Dataset section:

═══

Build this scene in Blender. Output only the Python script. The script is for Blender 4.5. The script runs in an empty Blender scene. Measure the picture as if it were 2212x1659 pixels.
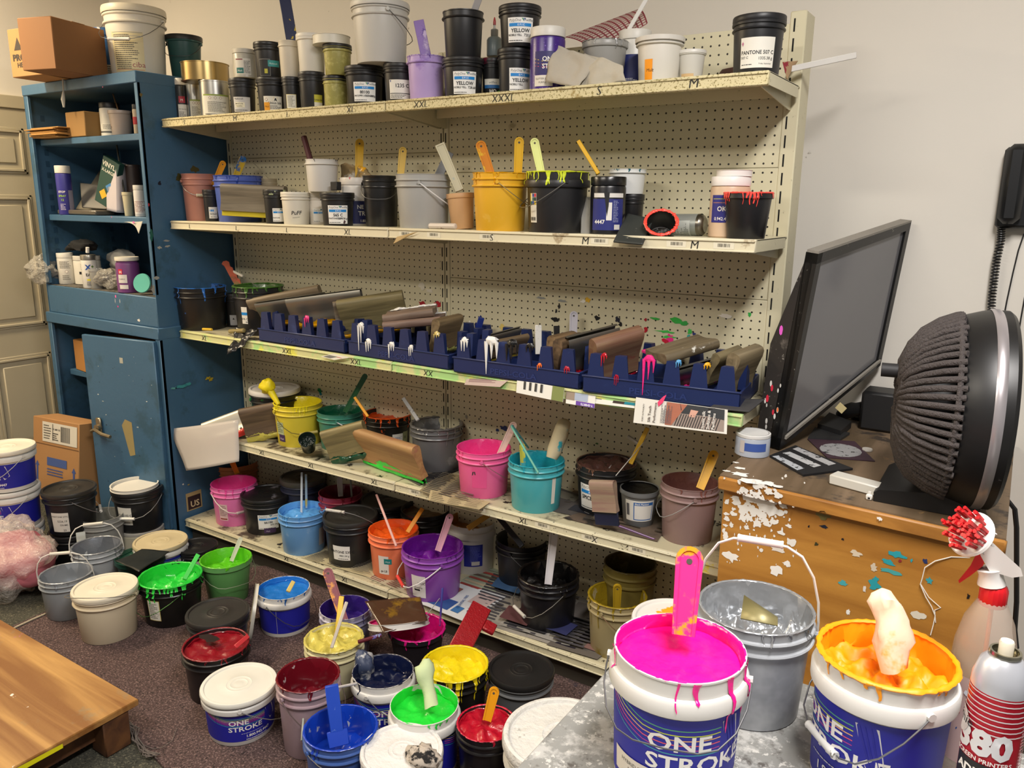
import bpy, bmesh, math, random
from mathutils import Vector, Matrix, Euler, noise
random.seed(7)
PI = math.pi
scene = bpy.context.scene
COL = scene.collection
# ---------------------------------------------------------------- camera
# Units are metres. x runs right along the back wall, y towards the wall, z up; the shelf
# pegboard is the plane y = 0, the carpet is z = FL.
FL = -1.25
IW, IH, FPX = 2212, 1659, 1702.1
YAW, PITCH, ROLL = math.radians(32.797), math.radians(-12.909), math.radians(-0.572)
CAM = Vector((1.775, -2.3589, 0.2618))
_R = Matrix.Rotation(YAW, 3, 'Z') @ Matrix.Rotation(PITCH, 3, 'X') @ Matrix.Rotation(ROLL, 3, 'Y')
RT, FW, UP = _R.col[0].copy(), _R.col[1].copy(), _R.col[2].copy()
cam_data = bpy.data.cameras.new('camera')
cam_data.sensor_width = 36.0
cam_data.lens = FPX / IW * 36.0
cam_data.clip_start = 0.02
cam = bpy.data.objects.new('camera', cam_data)
COL.objects.link(cam)
cam.matrix_world = Matrix(((RT.x, UP.x, -FW.x, CAM.x), (RT.y, UP.y, -FW.y, CAM.y), (RT.z, UP.z, -FW.z, CAM.z), (0, 0, 0, 1)))
scene.camera = cam
# ---------------------------------------------------------------- light
vs = scene.view_settings
vs.view_transform = 'Standard'; vs.look = 'None'; vs.gamma = 1.0; vs.use_curve_mapping = False
vs.exposure = 0.0
world = bpy.data.worlds.new('room_air'); scene.world = world
world.use_nodes = True
world.node_tree.nodes['Background'].inputs[0].default_value = (1.0, 0.95, 0.88, 1)
world.node_tree.nodes['Background'].inputs[1].default_value = 0.28
def tube_light(name, loc, size, power, color, label, rz=0.0):
    ld = bpy.data.lights.new(name, 'AREA')
    ld.shape = 'RECTANGLE'; ld.size, ld.size_y = size; ld.energy = power; ld.color = color
    o = bpy.data.objects.new(name, ld); COL.objects.link(o); o.location = loc
    o.rotation_euler = (0, 0, rz)
    o['label'] = label; o['category'] = 'light'
    return o
tube_light('ceiling_light', (-2.0, -1.5, 1.5), (0.25, 1.1), 66, (1.0, 0.82, 0.56), 'warm ceiling tube light over the cabinet side')
tube_light('ceiling_light', (1.95, -1.75, 1.5), (0.3, 1.2), 80, (1.0, 0.96, 0.93), 'cool ceiling tube light over the chest side')
tube_light('ceiling_light', (0.15, -2.6, 1.5), (1.1, 0.3), 46, (1.0, 0.92, 0.80), 'ceiling tube light behind the camera')
# ---------------------------------------------------------------- where a measured image point lies on a known plane of the room
def ray(px, py): return RT * ((px - 1106) / FPX) + FW + UP * ((829.5 - py) / FPX)
def onx(px, py, x): d = ray(px, py); return CAM + d * ((x - CAM.x) / d.x)
def ony(px, py, y): d = ray(px, py); return CAM + d * ((y - CAM.y) / d.y)
def onz(px, py, z): d = ray(px, py); return CAM + d * ((z - CAM.z) / d.z)
def pix(p):
    q = Vector(p) - CAM; w = q.dot(FW)
    return 1106 + FPX * q.dot(RT) / w, 829.5 - FPX * q.dot(UP) / w
def circ(x, y, z, r):
    ps = [pix((x + r * math.cos(a * PI / 12), y + r * math.sin(a * PI / 12), z)) for a in range(24)]
    xs = [p[0] for p in ps]; ys = [p[1] for p in ps]
    return min(xs), max(xs), min(ys), max(ys)
def fit(xl, xr, yc, z0, yb=None, y=None, k=.85, H=None):
    """axis x, y, radius and height of a round vessel that stands on z0"""
    def solve(yy):
        p = ony((xl + xr) / 2, yc, yy); x, zt = p.x, p.z
        r = .09
        for _ in range(5):
            a = circ(x, yy, zt, r)
            r *= (xr - xl) / (a[1] - a[0])
            a = circ(x, yy, zt, r)
            dep = (Vector((x, yy, zt)) - CAM).dot(FW)
            x += ((xl + xr) / 2 - (a[0] + a[1]) / 2) * dep / FPX
            zt -= (yc - (a[2] + a[3]) / 2) * dep / FPX
        return x, zt, r
    if y is None:
        lo, hi = -2.0, 0.2
        for _ in range(30):
            m = (lo + hi) / 2; x, zt, r = solve(m)
            if (zt - z0 < H) if H else circ(x, m, z0, r * k)[3] < yb: hi = m
            else: lo = m
        y = (lo + hi) / 2
    x, zt, r = solve(y)
    return x, y, r, zt - z0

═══

Instruction:
Keep the pictures out of the copy and return the rest of the data above exactly.

Task output:
Build this scene in Blender. Output only the Python script. The script is for Blender 4.5. The script runs in an empty Blender scene. Measure the picture as if it were 2212x1659 pixels.
import bpy, bmesh, math, random
from mathutils import Vector, Matrix, Euler, noise
random.seed(7)
PI = math.pi
scene = bpy.context.scene
COL = scene.collection
# ---------------------------------------------------------------- camera
# Units are metres. x runs right along the back wall, y towards the wall, z up; the shelf
# pegboard is the plane y = 0, the carpet is z = FL.
FL = -1.25
IW, IH, FPX = 2212, 1659, 1702.1
YAW, PITCH, ROLL = math.radians(32.797), math.radians(-12.909), math.radians(-0.572)
CAM = Vector((1.775, -2.3589, 0.2618))
_R = Matrix.Rotation(YAW, 3, 'Z') @ Matrix.Rotation(PITCH, 3, 'X') @ Matrix.Rotation(ROLL, 3, 'Y')
RT, FW, UP = _R.col[0].copy(), _R.col[1].copy(), _R.col[2].copy()
cam_data = bpy.data.cameras.new('camera')
cam_data.sensor_width = 36.0
cam_data.lens = FPX / IW * 36.0
cam_data.clip_start = 0.02
cam = bpy.data.objects.new('camera', cam_data)
COL.objects.link(cam)
cam.matrix_world = Matrix(((RT.x, UP.x, -FW.x, CAM.x), (RT.y, UP.y, -FW.y, CAM.y), (RT.z, UP.z, -FW.z, CAM.z), (0, 0, 0, 1)))
scene.camera = cam
# ---------------------------------------------------------------- light
vs = scene.view_settings
vs.view_transform = 'Standard'; vs.look = 'None'; vs.gamma = 1.0; vs.use_curve_mapping = False
vs.exposure = 0.0
world = bpy.data.worlds.new('room_air'); scene.world = world
world.use_nodes = True
world.node_tree.nodes['Background'].inputs[0].default_value = (1.0, 0.95, 0.88, 1)
world.node_tree.nodes['Background'].inputs[1].default_value = 0.28
def tube_light(name, loc, size, power, color, label, rz=0.0):
    ld = bpy.data.lights.new(name, 'AREA')
    ld.shape = 'RECTANGLE'; ld.size, ld.size_y = size; ld.energy = power; ld.color = color
    o = bpy.data.objects.new(name, ld); COL.objects.link(o); o.location = loc
    o.rotation_euler = (0, 0, rz)
    o['label'] = label; o['category'] = 'light'
    return o
tube_light('ceiling_light', (-2.0, -1.5, 1.5), (0.25, 1.1), 66, (1.0, 0.82, 0.56), 'warm ceiling tube light over the cabinet side')
tube_light('ceiling_light', (1.95, -1.75, 1.5), (0.3, 1.2), 80, (1.0, 0.96, 0.93), 'cool ceiling tube light over the chest side')
tube_light('ceiling_light', (0.15, -2.6, 1.5), (1.1, 0.3), 46, (1.0, 0.92, 0.80), 'ceiling tube light behind the camera')
# ---------------------------------------------------------------- where a measured image point lies on a known plane of the room
def ray(px, py): return RT * ((px - 1106) / FPX) + FW + UP * ((829.5 - py) / FPX)
def onx(px, py, x): d = ray(px, py); return CAM + d * ((x - CAM.x) / d.x)
def ony(px, py, y): d = ray(px, py); return CAM + d * ((y - CAM.y) / d.y)
def onz(px, py, z): d = ray(px, py); return CAM + d * ((z - CAM.z) / d.z)
def pix(p):
    q = Vector(p) - CAM; w = q.dot(FW)
    return 1106 + FPX * q.dot(RT) / w, 829.5 - FPX * q.dot(UP) / w
def circ(x, y, z, r):
    ps = [pix((x + r * math.cos(a * PI / 12), y + r * math.sin(a * PI / 12), z)) for a in range(24)]
    xs = [p[0] for p in ps]; ys = [p[1] for p in ps]
    return min(xs), max(xs), min(ys), max(ys)
def fit(xl, xr, yc, z0, yb=None, y=None, k=.85, H=None):
    """axis x, y, radius and height of a round vessel that stands on z0"""
    def solve(yy):
        p = ony((xl + xr) / 2, yc, yy); x, zt = p.x, p.z
        r = .09
        for _ in range(5):
            a = circ(x, yy, zt, r)
            r *= (xr - xl) / (a[1] - a[0])
            a = circ(x, yy, zt, r)
            dep = (Vector((x, yy, zt)) - CAM).dot(FW)
            x += ((xl + xr) / 2 - (a[0] + a[1]) / 2) * dep / FPX
            zt -= (yc - (a[2] + a[3]) / 2) * dep / FPX
        return x, zt, r
    if y is None:
        lo, hi = -2.0, 0.2
        for _ in range(30):
            m = (lo + hi) / 2; x, zt, r = solve(m)
            if (zt - z0 < H) if H else circ(x, m, z0, r * k)[3] < yb: hi = m
            else: lo = m
        y = (lo + hi) / 2
    x, zt, r = solve(y)
    return x, y, r, zt - z0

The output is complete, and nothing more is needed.